Al contrario de lo que podría pensarse, los nativos de Cameron no son panteístas, aún y cuando sublimen con Eywa. En la primera entrega de Avatar se explicita que todo el bioma está hiperconectado, a modo de internet de alta velocidad, como consecuencia de un refinado y antiguo proceso evolutivo. Todos los fenómenos en el planeta son materiales, y sólo se contraponen en términos de cantidad, tanto de conexiones como de rapidez, con el estado evolutivo de los terrícolas y sus máquinas. Máquinas, dicho sea de paso, que cada vez son más orgánicas, y que permiten deducir y proyectar los eslabones perdidos entre ellas y el ecosistema. Ahí quedaría patente nuestro supuesto primitivismo como especie.

En la modélica sociedad Na’vi no hay un principio vertical y externo que rija sobre las manifestaciones de la vida y su cotidianidad. Reina, más bien, el «somos polvos de estrellas», que es la versión secular del Más Allá.

Pero esta espiritualidad aparente se comprende mejor si analizamos la sensibilidad del director, antes agnóstico y ahora ateo. Como ha identificado Ángel Faretta, crítico y teórico del arte, tras la simplicidad aparente de los guiones de Cameron se esconde una operación con símbolos tradicionales que son comunes a varias religiones. Pero, complementando la aguda observación del maestro, se trataría ésta de una operación truncada, cuando no invertida. Una auténtica crucifixión de Pedro.

En Terminator (1984), es el hijo quien envía al padre al mundo para salvarlo. En Titanic (1997), Jack cena con pan y vino en conjunto con doce comensales soberbios y aburguesados. Rose es salvada por un madero y no junto a su amado, como pareja y humanidad potencial —Jack tenía que morir para que el símbolo (invertido) funcione—. Por su parte, es cierto que Jake Sully cae del cielo, se encarna en el mundo pandoriano, lo padece y decide sacrificarse por él para salvarlo. Sin embargo, proviene de un mundo caído, que es la Tierra. Sully viene de arriba pero no de las alturas.

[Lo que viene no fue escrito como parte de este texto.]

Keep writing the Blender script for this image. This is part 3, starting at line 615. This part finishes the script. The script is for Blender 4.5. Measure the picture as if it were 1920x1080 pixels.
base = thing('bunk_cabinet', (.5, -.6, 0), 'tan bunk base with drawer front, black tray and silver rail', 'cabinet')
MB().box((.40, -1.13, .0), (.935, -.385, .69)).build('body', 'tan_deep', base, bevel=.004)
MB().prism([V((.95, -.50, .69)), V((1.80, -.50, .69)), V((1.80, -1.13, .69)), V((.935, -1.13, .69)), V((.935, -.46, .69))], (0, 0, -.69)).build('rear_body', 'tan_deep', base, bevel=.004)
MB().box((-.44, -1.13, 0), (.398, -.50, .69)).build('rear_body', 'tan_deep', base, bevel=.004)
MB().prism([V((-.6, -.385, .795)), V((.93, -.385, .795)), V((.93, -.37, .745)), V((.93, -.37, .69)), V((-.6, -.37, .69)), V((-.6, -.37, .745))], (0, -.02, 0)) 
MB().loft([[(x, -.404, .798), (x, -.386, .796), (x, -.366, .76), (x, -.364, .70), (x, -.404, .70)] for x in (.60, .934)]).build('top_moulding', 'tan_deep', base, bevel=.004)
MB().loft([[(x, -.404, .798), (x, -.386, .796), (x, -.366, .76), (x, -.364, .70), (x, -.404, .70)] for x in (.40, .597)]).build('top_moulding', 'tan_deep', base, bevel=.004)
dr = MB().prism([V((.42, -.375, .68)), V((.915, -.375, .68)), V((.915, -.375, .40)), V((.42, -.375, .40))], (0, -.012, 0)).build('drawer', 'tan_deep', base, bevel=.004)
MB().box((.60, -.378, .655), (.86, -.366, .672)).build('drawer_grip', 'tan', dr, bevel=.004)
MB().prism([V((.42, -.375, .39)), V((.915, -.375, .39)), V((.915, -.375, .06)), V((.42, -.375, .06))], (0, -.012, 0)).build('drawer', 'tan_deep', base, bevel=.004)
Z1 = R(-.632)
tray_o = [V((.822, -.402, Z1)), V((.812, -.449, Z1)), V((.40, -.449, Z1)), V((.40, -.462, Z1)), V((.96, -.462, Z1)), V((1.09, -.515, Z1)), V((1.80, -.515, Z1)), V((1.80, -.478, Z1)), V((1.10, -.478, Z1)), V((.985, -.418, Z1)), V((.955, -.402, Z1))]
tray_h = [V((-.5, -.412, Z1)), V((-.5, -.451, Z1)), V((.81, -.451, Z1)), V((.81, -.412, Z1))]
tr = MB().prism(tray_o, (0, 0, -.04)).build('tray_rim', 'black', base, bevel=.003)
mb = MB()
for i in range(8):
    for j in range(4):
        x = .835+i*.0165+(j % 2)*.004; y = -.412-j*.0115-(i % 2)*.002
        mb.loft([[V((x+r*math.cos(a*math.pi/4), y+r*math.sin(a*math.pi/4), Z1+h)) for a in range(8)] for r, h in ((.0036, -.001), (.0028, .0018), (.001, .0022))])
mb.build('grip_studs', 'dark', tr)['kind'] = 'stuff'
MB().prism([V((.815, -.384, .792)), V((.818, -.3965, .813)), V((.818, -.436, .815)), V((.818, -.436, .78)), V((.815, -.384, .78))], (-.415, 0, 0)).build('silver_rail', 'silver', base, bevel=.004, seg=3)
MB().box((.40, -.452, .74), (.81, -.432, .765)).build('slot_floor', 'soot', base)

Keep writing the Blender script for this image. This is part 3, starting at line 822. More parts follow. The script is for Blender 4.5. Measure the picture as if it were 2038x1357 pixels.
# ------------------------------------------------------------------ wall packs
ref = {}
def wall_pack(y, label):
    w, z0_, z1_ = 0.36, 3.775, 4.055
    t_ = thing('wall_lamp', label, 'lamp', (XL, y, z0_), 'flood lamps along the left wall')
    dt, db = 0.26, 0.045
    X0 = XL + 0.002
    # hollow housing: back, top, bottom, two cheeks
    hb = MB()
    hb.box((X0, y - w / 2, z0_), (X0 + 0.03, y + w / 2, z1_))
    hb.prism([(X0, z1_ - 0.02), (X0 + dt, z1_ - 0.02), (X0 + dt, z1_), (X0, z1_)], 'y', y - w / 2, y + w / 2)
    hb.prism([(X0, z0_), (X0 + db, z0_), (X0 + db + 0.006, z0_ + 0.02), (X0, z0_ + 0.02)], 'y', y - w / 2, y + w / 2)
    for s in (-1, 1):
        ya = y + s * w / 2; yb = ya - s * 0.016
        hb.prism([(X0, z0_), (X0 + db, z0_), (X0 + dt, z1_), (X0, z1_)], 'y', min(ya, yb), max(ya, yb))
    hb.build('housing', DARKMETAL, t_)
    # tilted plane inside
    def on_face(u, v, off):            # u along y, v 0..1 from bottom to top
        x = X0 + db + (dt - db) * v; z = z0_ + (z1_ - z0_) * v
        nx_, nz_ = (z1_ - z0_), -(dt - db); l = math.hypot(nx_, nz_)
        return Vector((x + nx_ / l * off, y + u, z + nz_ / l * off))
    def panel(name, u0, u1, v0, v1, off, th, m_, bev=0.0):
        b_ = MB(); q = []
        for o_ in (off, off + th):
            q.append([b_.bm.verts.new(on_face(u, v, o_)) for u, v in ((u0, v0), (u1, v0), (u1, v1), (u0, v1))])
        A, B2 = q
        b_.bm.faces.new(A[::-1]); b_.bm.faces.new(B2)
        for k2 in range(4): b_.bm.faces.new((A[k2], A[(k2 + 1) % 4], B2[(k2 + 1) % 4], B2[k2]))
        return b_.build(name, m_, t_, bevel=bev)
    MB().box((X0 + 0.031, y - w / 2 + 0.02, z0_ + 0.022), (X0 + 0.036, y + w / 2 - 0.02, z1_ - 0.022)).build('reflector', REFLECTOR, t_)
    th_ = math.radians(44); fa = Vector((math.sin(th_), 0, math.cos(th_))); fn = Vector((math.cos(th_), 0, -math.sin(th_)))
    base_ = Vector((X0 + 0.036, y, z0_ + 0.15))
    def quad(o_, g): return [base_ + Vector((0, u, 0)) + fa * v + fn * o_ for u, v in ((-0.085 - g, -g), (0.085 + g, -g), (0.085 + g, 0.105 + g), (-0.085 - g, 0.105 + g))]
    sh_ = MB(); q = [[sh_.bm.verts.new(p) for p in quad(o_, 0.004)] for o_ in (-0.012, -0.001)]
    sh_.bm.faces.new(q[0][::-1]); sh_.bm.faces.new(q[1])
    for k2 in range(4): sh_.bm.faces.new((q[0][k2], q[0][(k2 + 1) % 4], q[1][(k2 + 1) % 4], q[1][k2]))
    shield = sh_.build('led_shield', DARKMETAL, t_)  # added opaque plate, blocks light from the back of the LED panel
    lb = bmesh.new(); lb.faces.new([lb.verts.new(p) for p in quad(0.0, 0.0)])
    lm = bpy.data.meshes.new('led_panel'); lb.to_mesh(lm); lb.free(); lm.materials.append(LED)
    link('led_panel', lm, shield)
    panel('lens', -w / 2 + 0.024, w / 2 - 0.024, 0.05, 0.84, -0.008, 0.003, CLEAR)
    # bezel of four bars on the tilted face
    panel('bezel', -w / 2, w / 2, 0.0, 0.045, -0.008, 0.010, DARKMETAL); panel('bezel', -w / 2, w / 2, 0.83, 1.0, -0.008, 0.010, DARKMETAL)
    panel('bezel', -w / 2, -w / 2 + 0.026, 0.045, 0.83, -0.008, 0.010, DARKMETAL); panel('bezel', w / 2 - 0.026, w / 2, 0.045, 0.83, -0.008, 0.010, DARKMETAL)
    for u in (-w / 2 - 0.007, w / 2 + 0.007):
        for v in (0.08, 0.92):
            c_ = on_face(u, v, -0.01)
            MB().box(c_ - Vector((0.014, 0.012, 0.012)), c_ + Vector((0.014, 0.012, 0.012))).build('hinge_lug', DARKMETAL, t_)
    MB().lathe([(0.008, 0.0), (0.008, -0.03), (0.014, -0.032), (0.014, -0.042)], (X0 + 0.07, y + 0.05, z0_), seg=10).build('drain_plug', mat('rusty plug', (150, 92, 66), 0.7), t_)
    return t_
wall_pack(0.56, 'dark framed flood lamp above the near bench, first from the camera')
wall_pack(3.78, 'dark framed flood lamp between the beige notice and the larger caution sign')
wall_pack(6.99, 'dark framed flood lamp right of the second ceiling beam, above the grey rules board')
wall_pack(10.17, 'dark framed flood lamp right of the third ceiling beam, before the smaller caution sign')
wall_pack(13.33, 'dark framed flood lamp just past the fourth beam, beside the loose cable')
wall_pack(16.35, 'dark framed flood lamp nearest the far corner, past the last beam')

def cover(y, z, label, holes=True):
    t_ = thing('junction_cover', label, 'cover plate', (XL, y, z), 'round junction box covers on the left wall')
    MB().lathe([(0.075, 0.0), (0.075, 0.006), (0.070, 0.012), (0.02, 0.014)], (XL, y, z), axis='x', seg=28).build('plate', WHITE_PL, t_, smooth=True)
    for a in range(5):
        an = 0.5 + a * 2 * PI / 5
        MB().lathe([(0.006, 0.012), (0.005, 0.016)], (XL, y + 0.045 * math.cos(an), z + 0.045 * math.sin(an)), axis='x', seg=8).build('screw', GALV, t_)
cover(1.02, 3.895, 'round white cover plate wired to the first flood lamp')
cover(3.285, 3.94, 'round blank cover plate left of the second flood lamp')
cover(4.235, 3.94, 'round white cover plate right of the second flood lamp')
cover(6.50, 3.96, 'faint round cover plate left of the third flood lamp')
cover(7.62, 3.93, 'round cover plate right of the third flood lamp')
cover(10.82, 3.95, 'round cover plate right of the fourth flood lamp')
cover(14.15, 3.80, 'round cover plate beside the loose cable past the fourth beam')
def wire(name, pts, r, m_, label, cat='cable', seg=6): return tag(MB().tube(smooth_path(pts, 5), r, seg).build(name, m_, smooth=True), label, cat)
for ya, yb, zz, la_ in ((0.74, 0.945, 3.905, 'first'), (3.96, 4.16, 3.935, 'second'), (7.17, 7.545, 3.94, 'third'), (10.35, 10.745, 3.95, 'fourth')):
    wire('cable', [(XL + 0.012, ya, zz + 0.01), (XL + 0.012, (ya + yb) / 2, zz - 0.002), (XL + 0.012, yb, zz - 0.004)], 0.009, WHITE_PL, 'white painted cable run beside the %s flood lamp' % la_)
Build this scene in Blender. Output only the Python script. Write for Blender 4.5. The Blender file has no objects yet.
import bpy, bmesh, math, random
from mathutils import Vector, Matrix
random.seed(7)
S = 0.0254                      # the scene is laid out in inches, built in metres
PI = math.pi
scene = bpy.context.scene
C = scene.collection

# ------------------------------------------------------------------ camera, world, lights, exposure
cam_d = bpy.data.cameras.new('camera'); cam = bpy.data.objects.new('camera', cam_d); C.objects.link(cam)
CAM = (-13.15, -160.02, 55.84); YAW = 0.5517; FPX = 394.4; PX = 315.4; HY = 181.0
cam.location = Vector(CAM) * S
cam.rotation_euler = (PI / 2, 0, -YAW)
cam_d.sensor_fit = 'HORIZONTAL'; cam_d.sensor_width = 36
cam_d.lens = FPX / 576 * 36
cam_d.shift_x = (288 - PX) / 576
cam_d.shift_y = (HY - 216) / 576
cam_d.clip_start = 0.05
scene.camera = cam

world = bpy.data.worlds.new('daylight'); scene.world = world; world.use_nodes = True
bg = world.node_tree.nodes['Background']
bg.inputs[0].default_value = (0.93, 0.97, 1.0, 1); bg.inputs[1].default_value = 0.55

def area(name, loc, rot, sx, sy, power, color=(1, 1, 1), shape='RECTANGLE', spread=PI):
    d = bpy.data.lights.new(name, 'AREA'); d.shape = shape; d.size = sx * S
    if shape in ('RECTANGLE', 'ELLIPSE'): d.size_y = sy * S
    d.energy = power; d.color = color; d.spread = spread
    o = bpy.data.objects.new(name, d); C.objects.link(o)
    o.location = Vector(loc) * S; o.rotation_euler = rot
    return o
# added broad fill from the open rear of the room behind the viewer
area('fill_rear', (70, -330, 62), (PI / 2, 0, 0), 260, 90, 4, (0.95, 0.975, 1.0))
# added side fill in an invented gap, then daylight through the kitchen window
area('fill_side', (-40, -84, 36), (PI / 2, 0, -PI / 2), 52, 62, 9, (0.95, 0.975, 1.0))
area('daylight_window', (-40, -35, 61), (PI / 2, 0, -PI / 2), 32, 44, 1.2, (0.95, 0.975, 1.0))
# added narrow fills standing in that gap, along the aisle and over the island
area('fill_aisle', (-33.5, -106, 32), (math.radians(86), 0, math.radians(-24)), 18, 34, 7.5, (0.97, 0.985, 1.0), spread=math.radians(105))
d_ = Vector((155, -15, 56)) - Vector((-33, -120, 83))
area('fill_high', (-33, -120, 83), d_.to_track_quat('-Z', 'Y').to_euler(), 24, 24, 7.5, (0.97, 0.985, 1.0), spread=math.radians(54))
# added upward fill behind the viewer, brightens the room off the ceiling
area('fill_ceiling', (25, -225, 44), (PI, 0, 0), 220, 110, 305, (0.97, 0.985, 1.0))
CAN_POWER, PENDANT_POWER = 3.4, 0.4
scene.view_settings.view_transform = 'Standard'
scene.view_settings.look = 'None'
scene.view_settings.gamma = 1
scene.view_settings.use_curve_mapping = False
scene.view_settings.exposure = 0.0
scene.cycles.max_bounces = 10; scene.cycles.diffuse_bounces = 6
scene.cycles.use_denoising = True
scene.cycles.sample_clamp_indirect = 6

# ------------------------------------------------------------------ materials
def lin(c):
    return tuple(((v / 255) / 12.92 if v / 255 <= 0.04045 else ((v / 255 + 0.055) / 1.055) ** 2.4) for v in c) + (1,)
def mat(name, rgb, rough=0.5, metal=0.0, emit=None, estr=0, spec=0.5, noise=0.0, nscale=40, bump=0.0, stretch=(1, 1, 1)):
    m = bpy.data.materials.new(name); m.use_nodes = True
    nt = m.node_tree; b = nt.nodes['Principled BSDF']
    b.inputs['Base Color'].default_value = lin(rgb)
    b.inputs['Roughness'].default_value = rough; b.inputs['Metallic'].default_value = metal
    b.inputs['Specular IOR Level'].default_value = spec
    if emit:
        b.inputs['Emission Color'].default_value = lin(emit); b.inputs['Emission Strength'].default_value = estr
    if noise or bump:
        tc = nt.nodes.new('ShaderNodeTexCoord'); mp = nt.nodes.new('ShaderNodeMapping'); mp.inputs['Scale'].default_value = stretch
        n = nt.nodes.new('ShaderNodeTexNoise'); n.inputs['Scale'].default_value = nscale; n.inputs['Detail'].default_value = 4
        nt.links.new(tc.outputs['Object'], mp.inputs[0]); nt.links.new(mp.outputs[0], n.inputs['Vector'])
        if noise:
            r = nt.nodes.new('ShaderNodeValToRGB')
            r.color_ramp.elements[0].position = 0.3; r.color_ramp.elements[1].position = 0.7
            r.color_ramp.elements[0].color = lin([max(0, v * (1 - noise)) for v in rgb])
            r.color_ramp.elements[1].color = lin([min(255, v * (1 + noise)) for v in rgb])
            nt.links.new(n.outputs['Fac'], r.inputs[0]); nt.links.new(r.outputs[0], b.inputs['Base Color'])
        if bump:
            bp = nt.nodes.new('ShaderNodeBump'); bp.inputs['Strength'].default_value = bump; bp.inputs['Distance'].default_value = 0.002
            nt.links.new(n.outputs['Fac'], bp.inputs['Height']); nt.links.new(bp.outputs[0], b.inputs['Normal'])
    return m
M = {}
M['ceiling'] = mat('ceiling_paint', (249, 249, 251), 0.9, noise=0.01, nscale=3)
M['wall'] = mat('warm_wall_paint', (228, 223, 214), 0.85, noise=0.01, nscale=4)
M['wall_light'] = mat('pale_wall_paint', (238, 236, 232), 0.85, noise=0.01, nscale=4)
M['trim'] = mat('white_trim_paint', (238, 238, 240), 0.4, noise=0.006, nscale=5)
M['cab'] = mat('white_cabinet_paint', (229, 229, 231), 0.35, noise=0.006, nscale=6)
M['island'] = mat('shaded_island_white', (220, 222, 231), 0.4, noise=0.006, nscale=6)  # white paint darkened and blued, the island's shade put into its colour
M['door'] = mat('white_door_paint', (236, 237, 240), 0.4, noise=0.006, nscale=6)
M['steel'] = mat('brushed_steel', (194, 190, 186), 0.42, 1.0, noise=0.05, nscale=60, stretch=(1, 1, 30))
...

En 2007, Cameron documentó el descubrimiento de la tumba de Talpiot, asegurando además que poseía un pequeño fragmento de la osamenta de Cristo. Recordemos que en el Cristianismo la Resurrección es un hecho histórico y atestiguado, y no simplemente una revelación teológica. Con ese trabajo, Cameron pretendía derrumbar el pilar del credo. 

Por esta serie de razones podríamos asegurar que las lecciones que no se dan son mejores que las lecciones incompletas. Hay que tener cuidado con las novenas puertas.

Quizás sea por eso que en Avatar no vemos muestras de inteligencia artificial—al menos no explícitamente. Es curioso que en esta diégesis, con terrícolas tan avanzados tecnológicamente y tomando en cuenta los trabajos previos del director, no hay androides. No hay terminators que sometan a los rebeldes, cuestión que definitivamente no entrañaría conflictos morales con los ambiciosos humanos de la trama.

Sucede que el planteamiento de una inteligencia artificial nos confronta necesariamente con la dialéctica entre creador y creación. Mientras más entendemos a las máquinas, más nos enfrentamos a una teología de la técnica. Y Cameron parece evadirla a consciencia. A su cruz invertida le quitó el travesaño vertical.

Ojalá que Cameron profundice un poco más sobre el «camino del agua», de modo que pueda darse cuenta de que el desierto es el espacio simétrico del océano, y que los misterios de uno y del otro son solidarios entre sí. Con un poco de suerte, en una reunión entre jeques millonarios y tecnólogos, puedan percatarse de que falta algo más en sus proyectos.